+42.60
+42.60 is an artistic reading of an architectural project by Lucas Gutierrez and Robert Lippok. Digital artist Lucas Gutierrez and sound artist Robert Lippok imagine further mutations and transformations of a tower that used to house the former GDR graphite factory, EB Elektrokohle Lichtenberg. Parts of this building complex have already been transformed by the architect Arno Brandlhuber in collaboration with Georg Diez, Nikolai von Rosen, and Christopher Roth. Their project San Gimignano Lichtenberg converts the remaining industrial towers into studios to generate an architectural catalyst for the surrounding urban fabric.
— Space in Space —
Text by Natalie Koerner published by Akademie Schloss Solitude, Mutations journal, edited by Clara Jo.

Graphite in Space
Apparently, graphite has a greasy feel. Greasy like billions of years of history, whose traces you cannot quite wash off. Graphite is literally used in lubricants. It’s one of the three most ancient minerals in the universe.
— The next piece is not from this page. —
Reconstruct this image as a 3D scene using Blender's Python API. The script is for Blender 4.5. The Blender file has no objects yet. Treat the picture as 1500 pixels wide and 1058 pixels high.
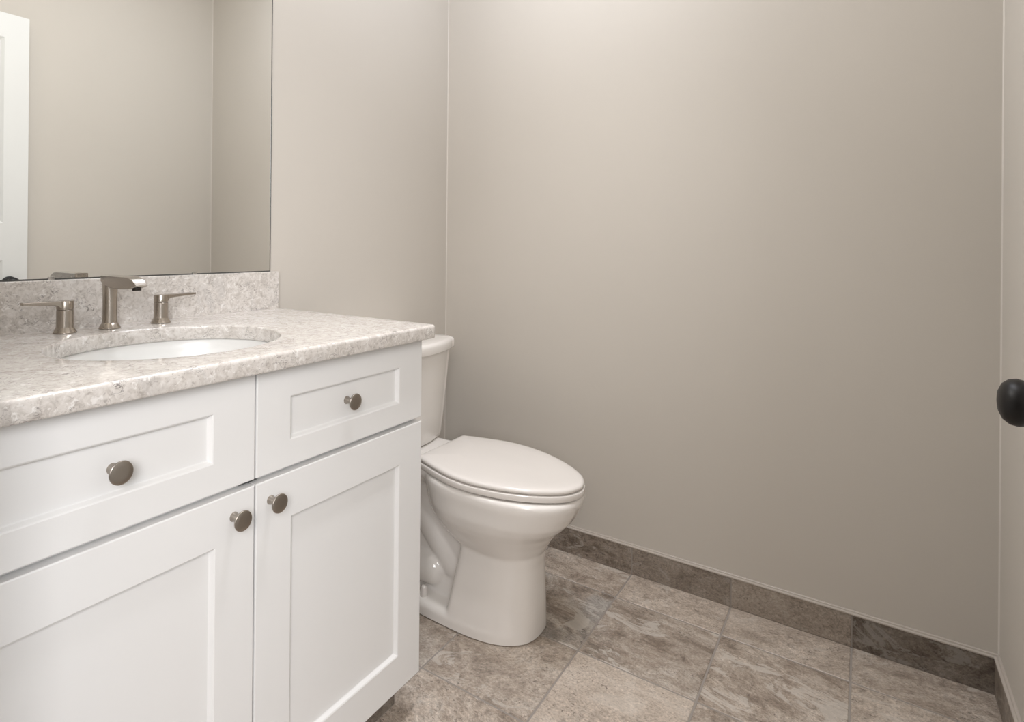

Far beyond our temporal horizon, graphite emerged from the explosion cloud of a supernova or from the discarded outer layers of near-death, small- to average-sized stars. Then at some point it must have been swirling about in a giant interstellar molecular cloud out of which, following gravitational collapse, our solar system formed 4.6 billion years ago. During the Big Bang and its aftermath, graphite made its way onto Planet Earth, and more recently settled into pencils and electrodes. Under high pressure and exposure to heat, the mineral transforms into diamond. So, if some of the epic energy events that shaped our planet had mutated in slightly alternate ways, our (now) blue planet might have been – or maybe it is still becoming – a sparkling one. Or, thinking in the opposite direction of minimum pressure, it might have been an interstellar cloud.
Space like waterfall
Now the soundscape changes and begins to rush through the void like a waterfall. Spatially, this tower could contain a waterfall. Around forty meters is also the height of the world’s tallest indoor waterfall at Singapore airport, the Rain Vortex. It looks like a rain hurricane stopped in its tracks, forced to stand still. The space taken up by a waterfall is as inaccessible as a void (or an empty tower), unless
you can defy gravity, like a salmon with its unstoppable reproduction instincts. For the salmon, the river is a kind of extended threshold: the ocean at one end, and at the other, the place where the salmon hatched, will spawn, and will die. It’s not a threshold that begins in one place and ends in another. Instead, it’s rather like a loop.
Similarly, as I am immersing myself further in the digital tower, I am guided along several loops–up- and downward, past coils of neon light, through foliage, and into a grassy patch with thin long leaves that emerge from the black bottom of the void in looping squiggles.
Space like a ghost
There it is, the tower object, closed up and complete, as if it were finished and final. Just like the beech leaves we encountered on our way down through the void, which were absolute and sealed, in contrast to the permeable point cloud perimeters. The tower’s inner life of light tails, surreally tall beech trees and grass breaking through mossy rock, now seems like an imaginary memory. From this new distant view, the tower might be like a ghost coagulating around a point cloud of phantom graphite particles, workers, political realities, objects we no longer know, and unimaginable energy events billions of years ago. Some of these traces leave persistent marks, like graphite powder that nestles firmly into the finest pores.